Do lunch, or be lunch. Zo zou je misschien nog wel het best de recente ontwikkelingen in de aanbiedersmarkt van enterprise application software (EAS) kunnen omschrijven. Zowat alle grote softwareleveranciers, zoals SAP, Oracle en IBM, gingen op overnamepad en integreerden kleinere gespecialiseerde leveranciers in hun integrated business applications suites. Of deze golf van M&A positief uitwerkte voor de klanten, daar zijn de meningen over verdeeld.

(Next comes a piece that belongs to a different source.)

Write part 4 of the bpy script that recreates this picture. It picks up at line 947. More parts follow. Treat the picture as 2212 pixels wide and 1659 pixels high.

Minpunt 1: De markt van aanbieders wordt kleiner
De keuzemogelijkheden voor BI-pakketten van ‘grote' merken worden ontegenzeggelijk beperkter. ‘De consolidatie in de BI-markt rond IBM, Microsoft, Oracle en SAP heeft er voor gezorgd dat deze grote leveranciers plots ruim drie vierde van deze markt in handen hebben,' zei senior research analyst software markets Dan Sommer van Gartner onlangs. Als de tendens doorzet, lijkt over een paar jaar tijd de keuze voor BI-leverancier beperkt tot een handvol grote IT-kolossen. Enkele jaren geleden werd open source BI-software door de gerenommeerde analisten nog als ‘onvolwassen' getypeerd. Inmiddels beschouwen de meeste deskundigen het als een volwaardig alternatief voor de meer traditionele (closed source) software. Nederland loopt op het gebied van open source BI-software achter op de internationale ontwikkelingen. Men is niet snel bereid tegen de stroom in de rol van ‘early adaptor' op te pakken. Er is nog nooit een manager ontslagen omdat hij een bekend merk (BI-)software heeft aangeschaft! Hoewel lagere aanschafkosten nog steeds een belangrijke reden vormen om open source BI-software te overwegen, zijn er ook andere argumenten, zoals de mogelijkheid van snellere innovatie en aanpassing van de open source-software.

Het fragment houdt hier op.